((

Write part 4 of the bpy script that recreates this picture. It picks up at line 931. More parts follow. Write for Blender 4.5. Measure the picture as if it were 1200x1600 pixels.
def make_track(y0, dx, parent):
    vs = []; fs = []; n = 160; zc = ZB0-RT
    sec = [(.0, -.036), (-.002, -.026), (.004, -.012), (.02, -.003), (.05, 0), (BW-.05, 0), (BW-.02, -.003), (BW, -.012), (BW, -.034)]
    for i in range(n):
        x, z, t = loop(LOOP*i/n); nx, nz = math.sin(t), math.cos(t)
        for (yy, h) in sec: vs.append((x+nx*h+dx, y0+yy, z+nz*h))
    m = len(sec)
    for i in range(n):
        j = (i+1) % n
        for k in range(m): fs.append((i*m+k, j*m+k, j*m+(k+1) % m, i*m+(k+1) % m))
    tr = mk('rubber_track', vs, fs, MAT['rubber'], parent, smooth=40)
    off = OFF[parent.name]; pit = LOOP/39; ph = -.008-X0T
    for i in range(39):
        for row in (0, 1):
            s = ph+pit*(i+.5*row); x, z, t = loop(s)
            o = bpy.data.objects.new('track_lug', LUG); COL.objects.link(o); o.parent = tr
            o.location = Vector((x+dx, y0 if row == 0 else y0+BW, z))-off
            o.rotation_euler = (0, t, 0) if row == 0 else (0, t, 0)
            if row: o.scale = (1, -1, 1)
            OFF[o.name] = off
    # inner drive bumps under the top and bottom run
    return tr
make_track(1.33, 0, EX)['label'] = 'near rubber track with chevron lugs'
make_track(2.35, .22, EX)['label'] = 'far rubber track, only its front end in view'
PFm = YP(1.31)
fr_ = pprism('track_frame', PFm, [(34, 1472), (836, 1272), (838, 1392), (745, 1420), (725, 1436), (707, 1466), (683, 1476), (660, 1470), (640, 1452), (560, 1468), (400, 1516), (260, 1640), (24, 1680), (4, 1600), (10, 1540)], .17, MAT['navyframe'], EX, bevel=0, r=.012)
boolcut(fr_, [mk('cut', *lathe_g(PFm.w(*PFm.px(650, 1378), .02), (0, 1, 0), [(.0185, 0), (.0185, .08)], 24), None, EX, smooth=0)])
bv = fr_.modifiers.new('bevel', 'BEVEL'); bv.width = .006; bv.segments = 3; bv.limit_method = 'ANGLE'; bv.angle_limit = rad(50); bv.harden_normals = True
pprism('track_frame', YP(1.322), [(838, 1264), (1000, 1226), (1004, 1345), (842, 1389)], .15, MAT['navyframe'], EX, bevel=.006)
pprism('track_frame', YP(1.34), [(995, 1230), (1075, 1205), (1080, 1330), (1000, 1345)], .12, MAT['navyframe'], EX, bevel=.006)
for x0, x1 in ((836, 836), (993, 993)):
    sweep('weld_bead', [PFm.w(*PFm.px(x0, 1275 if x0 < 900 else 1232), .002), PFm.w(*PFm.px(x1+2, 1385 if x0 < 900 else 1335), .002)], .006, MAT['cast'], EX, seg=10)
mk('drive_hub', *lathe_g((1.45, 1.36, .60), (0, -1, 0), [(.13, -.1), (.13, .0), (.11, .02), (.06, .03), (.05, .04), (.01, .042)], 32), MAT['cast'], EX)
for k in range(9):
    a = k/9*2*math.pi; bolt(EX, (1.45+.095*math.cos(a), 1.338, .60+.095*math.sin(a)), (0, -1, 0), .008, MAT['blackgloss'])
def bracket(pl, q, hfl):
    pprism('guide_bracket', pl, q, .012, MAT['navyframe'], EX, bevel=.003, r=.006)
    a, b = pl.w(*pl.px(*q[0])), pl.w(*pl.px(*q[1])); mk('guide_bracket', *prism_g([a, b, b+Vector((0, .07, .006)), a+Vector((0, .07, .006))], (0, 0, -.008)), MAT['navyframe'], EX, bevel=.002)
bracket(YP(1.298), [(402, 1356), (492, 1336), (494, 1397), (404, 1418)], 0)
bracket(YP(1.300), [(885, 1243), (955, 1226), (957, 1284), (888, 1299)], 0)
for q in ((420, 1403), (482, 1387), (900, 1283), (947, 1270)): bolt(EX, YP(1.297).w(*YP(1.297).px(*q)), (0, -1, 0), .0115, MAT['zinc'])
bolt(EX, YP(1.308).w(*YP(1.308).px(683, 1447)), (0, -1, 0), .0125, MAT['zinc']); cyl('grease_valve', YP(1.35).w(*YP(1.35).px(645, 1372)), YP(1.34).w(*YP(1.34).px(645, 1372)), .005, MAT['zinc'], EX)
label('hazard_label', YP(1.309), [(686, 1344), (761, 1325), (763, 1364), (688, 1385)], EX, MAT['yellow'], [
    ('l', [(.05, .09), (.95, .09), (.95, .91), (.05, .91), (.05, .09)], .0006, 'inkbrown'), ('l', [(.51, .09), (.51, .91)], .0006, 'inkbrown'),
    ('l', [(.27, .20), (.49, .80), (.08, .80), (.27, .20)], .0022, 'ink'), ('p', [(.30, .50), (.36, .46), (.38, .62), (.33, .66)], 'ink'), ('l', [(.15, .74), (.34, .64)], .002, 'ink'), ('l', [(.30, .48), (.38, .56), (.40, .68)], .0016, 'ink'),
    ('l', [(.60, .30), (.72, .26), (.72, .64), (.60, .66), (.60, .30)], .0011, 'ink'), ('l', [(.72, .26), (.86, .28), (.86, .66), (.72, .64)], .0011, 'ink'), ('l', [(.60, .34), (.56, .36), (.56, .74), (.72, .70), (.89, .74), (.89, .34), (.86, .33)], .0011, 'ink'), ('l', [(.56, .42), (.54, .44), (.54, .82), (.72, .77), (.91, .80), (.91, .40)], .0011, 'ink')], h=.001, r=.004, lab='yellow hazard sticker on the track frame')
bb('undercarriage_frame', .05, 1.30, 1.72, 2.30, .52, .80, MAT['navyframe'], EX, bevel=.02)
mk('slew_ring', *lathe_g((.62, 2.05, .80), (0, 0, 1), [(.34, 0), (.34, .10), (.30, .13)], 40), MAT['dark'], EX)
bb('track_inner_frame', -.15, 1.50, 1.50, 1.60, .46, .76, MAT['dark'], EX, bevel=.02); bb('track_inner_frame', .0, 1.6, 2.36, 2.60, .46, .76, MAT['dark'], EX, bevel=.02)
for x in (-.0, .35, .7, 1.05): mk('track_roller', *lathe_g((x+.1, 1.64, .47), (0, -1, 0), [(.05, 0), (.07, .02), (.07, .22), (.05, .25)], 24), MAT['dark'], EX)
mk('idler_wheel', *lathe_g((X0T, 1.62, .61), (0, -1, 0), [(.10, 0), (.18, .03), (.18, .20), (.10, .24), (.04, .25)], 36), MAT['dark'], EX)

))

Required task:
Transcribe every line of the data, exactly as it stands.

Response to the exercise:
Write part 4 of the bpy script that recreates this picture. It picks up at line 931. More parts follow. Write for Blender 4.5. Measure the picture as if it were 1200x1600 pixels.
def make_track(y0, dx, parent):
    vs = []; fs = []; n = 160; zc = ZB0-RT
    sec = [(.0, -.036), (-.002, -.026), (.004, -.012), (.02, -.003), (.05, 0), (BW-.05, 0), (BW-.02, -.003), (BW, -.012), (BW, -.034)]
    for i in range(n):
        x, z, t = loop(LOOP*i/n); nx, nz = math.sin(t), math.cos(t)
        for (yy, h) in sec: vs.append((x+nx*h+dx, y0+yy, z+nz*h))
    m = len(sec)
    for i in range(n):
        j = (i+1) % n
        for k in range(m): fs.append((i*m+k, j*m+k, j*m+(k+1) % m, i*m+(k+1) % m))
    tr = mk('rubber_track', vs, fs, MAT['rubber'], parent, smooth=40)
    off = OFF[parent.name]; pit = LOOP/39; ph = -.008-X0T
    for i in range(39):
        for row in (0, 1):
            s = ph+pit*(i+.5*row); x, z, t = loop(s)
            o = bpy.data.objects.new('track_lug', LUG); COL.objects.link(o); o.parent = tr
            o.location = Vector((x+dx, y0 if row == 0 else y0+BW, z))-off
            o.rotation_euler = (0, t, 0) if row == 0 else (0, t, 0)
            if row: o.scale = (1, -1, 1)
            OFF[o.name] = off
    # inner drive bumps under the top and bottom run
    return tr
make_track(1.33, 0, EX)['label'] = 'near rubber track with chevron lugs'
make_track(2.35, .22, EX)['label'] = 'far rubber track, only its front end in view'
PFm = YP(1.31)
fr_ = pprism('track_frame', PFm, [(34, 1472), (836, 1272), (838, 1392), (745, 1420), (725, 1436), (707, 1466), (683, 1476), (660, 1470), (640, 1452), (560, 1468), (400, 1516), (260, 1640), (24, 1680), (4, 1600), (10, 1540)], .17, MAT['navyframe'], EX, bevel=0, r=.012)
boolcut(fr_, [mk('cut', *lathe_g(PFm.w(*PFm.px(650, 1378), .02), (0, 1, 0), [(.0185, 0), (.0185, .08)], 24), None, EX, smooth=0)])
bv = fr_.modifiers.new('bevel', 'BEVEL'); bv.width = .006; bv.segments = 3; bv.limit_method = 'ANGLE'; bv.angle_limit = rad(50); bv.harden_normals = True
pprism('track_frame', YP(1.322), [(838, 1264), (1000, 1226), (1004, 1345), (842, 1389)], .15, MAT['navyframe'], EX, bevel=.006)
pprism('track_frame', YP(1.34), [(995, 1230), (1075, 1205), (1080, 1330), (1000, 1345)], .12, MAT['navyframe'], EX, bevel=.006)
for x0, x1 in ((836, 836), (993, 993)):
    sweep('weld_bead', [PFm.w(*PFm.px(x0, 1275 if x0 < 900 else 1232), .002), PFm.w(*PFm.px(x1+2, 1385 if x0 < 900 else 1335), .002)], .006, MAT['cast'], EX, seg=10)
mk('drive_hub', *lathe_g((1.45, 1.36, .60), (0, -1, 0), [(.13, -.1), (.13, .0), (.11, .02), (.06, .03), (.05, .04), (.01, .042)], 32), MAT['cast'], EX)
for k in range(9):
    a = k/9*2*math.pi; bolt(EX, (1.45+.095*math.cos(a), 1.338, .60+.095*math.sin(a)), (0, -1, 0), .008, MAT['blackgloss'])
def bracket(pl, q, hfl):
    pprism('guide_bracket', pl, q, .012, MAT['navyframe'], EX, bevel=.003, r=.006)
    a, b = pl.w(*pl.px(*q[0])), pl.w(*pl.px(*q[1])); mk('guide_bracket', *prism_g([a, b, b+Vector((0, .07, .006)), a+Vector((0, .07, .006))], (0, 0, -.008)), MAT['navyframe'], EX, bevel=.002)
bracket(YP(1.298), [(402, 1356), (492, 1336), (494, 1397), (404, 1418)], 0)
bracket(YP(1.300), [(885, 1243), (955, 1226), (957, 1284), (888, 1299)], 0)
for q in ((420, 1403), (482, 1387), (900, 1283), (947, 1270)): bolt(EX, YP(1.297).w(*YP(1.297).px(*q)), (0, -1, 0), .0115, MAT['zinc'])
bolt(EX, YP(1.308).w(*YP(1.308).px(683, 1447)), (0, -1, 0), .0125, MAT['zinc']); cyl('grease_valve', YP(1.35).w(*YP(1.35).px(645, 1372)), YP(1.34).w(*YP(1.34).px(645, 1372)), .005, MAT['zinc'], EX)
label('hazard_label', YP(1.309), [(686, 1344), (761, 1325), (763, 1364), (688, 1385)], EX, MAT['yellow'], [
    ('l', [(.05, .09), (.95, .09), (.95, .91), (.05, .91), (.05, .09)], .0006, 'inkbrown'), ('l', [(.51, .09), (.51, .91)], .0006, 'inkbrown'),
    ('l', [(.27, .20), (.49, .80), (.08, .80), (.27, .20)], .0022, 'ink'), ('p', [(.30, .50), (.36, .46), (.38, .62), (.33, .66)], 'ink'), ('l', [(.15, .74), (.34, .64)], .002, 'ink'), ('l', [(.30, .48), (.38, .56), (.40, .68)], .0016, 'ink'),
    ('l', [(.60, .30), (.72, .26), (.72, .64), (.60, .66), (.60, .30)], .0011, 'ink'), ('l', [(.72, .26), (.86, .28), (.86, .66), (.72, .64)], .0011, 'ink'), ('l', [(.60, .34), (.56, .36), (.56, .74), (.72, .70), (.89, .74), (.89, .34), (.86, .33)], .0011, 'ink'), ('l', [(.56, .42), (.54, .44), (.54, .82), (.72, .77), (.91, .80), (.91, .40)], .0011, 'ink')], h=.001, r=.004, lab='yellow hazard sticker on the track frame')
bb('undercarriage_frame', .05, 1.30, 1.72, 2.30, .52, .80, MAT['navyframe'], EX, bevel=.02)
mk('slew_ring', *lathe_g((.62, 2.05, .80), (0, 0, 1), [(.34, 0), (.34, .10), (.30, .13)], 40), MAT['dark'], EX)
bb('track_inner_frame', -.15, 1.50, 1.50, 1.60, .46, .76, MAT['dark'], EX, bevel=.02); bb('track_inner_frame', .0, 1.6, 2.36, 2.60, .46, .76, MAT['dark'], EX, bevel=.02)
for x in (-.0, .35, .7, 1.05): mk('track_roller', *lathe_g((x+.1, 1.64, .47), (0, -1, 0), [(.05, 0), (.07, .02), (.07, .22), (.05, .25)], 24), MAT['dark'], EX)
mk('idler_wheel', *lathe_g((X0T, 1.62, .61), (0, -1, 0), [(.10, 0), (.18, .03), (.18, .20), (.10, .24), (.04, .25)], 36), MAT['dark'], EX)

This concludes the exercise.